Wednesday, July 8, 2009

Individual

In the wake of the Nation's birthday, I pause to reflect on what exactly American Independence has come to mean. What used to be the strength of our nationality, our individuality and independence, now seems to be tearing at the very social fabric of which we are all a part. The current American social fabric is becoming one where people would rather stand on their own, relish in their own independence and put their individuality above the united body, rather than contribute to the strength of the collective whole. It doesn't take a genius to tell you that fabrics don't fair well when the pieces refuse to hold together.

What is causing this societal fraying?

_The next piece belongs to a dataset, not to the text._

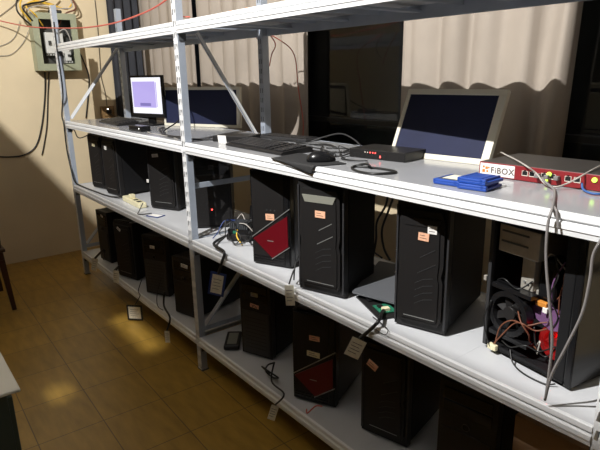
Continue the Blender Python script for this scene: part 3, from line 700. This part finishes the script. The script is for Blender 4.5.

Last September, David Brooks wrote an article entitled, "The Social Animal," in which he states:
The problem is, this individualist description of human nature seems to be wrong. Over the past 30 years, there has been a tide of research in many fields, all underlining one old truth — that we are intensely social creatures, deeply interconnected with one another and the idea of the lone individual rationally and willfully steering his own life course is often an illusion.
There's the key. We are "deeply interconnected with one another," and hard facts are starting to prove that a mere sociality can't replace the integral, underlying structure of society: the family. It's the basics folks. If we want things to stop feeling shaky, we need to fortify the foundation. And that means getting back to creating a concrete family structure.

While running in the so-called, "Mommy circles" back East, I have been surprised at the number of women who regretted their initial distaste for family, placing every priority in front of settling down with a husband and having kids. One woman mentioned that she was raised by a feminist mother and as a result grew up with an attitude that family comes last because it's all about me, my individuality, my wants and my needs as a woman. Now she wishes she had known the truth. She told me that she has found an incredible amount of satisfaction in motherhood, even though as a 43-year-old, she's only been at it for 6 years. She said her children often "put things in perspective" and help her understand what society really needs: a band of determined and stalwart mothers. Determined to make marriages last and raise their children to want families of their own.

The sociologist Andrew J. Cherlin said that what is significant about contemporary American families, compared with those of other nations, is their combination of "frequent marriage, frequent divorce" and the high number of "short-term co-habiting relationships." Taken together, these forces "create a great turbulence in American family life, a family flux, a coming and going of partners on a scale seen nowhere else. There are more partners in the personal lives of Americans than in the lives of people of any other Western country." In short, it's what he termed, "the Marriage-Go-Round" and it's ruining America.

Time Magazine's most recent issue is featuring the topic of American marriage failure and highlighting societal consequences (read the full article here). An excerpt reads:
"An increasingly fragile construct depending less and less on notions of sacrifice and obligation than on the ephemera of romance and happiness as defined by and for its adult principals, the intact, two-parent family remains our cultural ideal, but it exists under constant assault."
Sound familiar? The President of the Church of Jesus Christ of Latter-day Saints, President Kimball, was saying the exact same thing in the 70's. The family is under attack. And marriage is at the center of that attack.

Time Magazine goes on:
"How much does this matter? More than words can say. There is no other single force causing as much measurable hardship and human misery in this country as the collapse of marriage."
Government is on board now, trying to combat the attack on family and the decay of our social structure. From Clinton's welfare-to-work programs, to Obama's statement that, "We need fathers to step up, to realize that their job does not end at conception; that what makes you a man is not the ability to have a child but the courage to raise one," the call is beginning to echo from sources beyond the church.

Marriages need not fail so frequently, and we can't let them if we have any hope in repairing the tattered social fabric that exists in the United States.

Elder Ballard may have said it best when he wrote, "The family is not just the basic unit of society; it is the basic unit of eternity."



3 comments:

Anonymous said...

Great post Mrs! It's funny because I just saw a children's book that was a rally cry to save the environment. Sure, stopping the buildup of greenhouse gas molecules is important, but is it more important than stopping the breakup of the nuclear family?


I would love to see a children's book about that. (And word is that you will write them someday.)

Unknown said...

Love your posts! I'm glad we're friends in the blog-world too!
That's so awesome that Naomi is in your ward! I've actually been following her blog for a long time - it's great.

Bus Gillespie said...

Great comments Paige, I had heard from others what a great writer you are, now I'm a fan as well. You speak the sad truth about our society.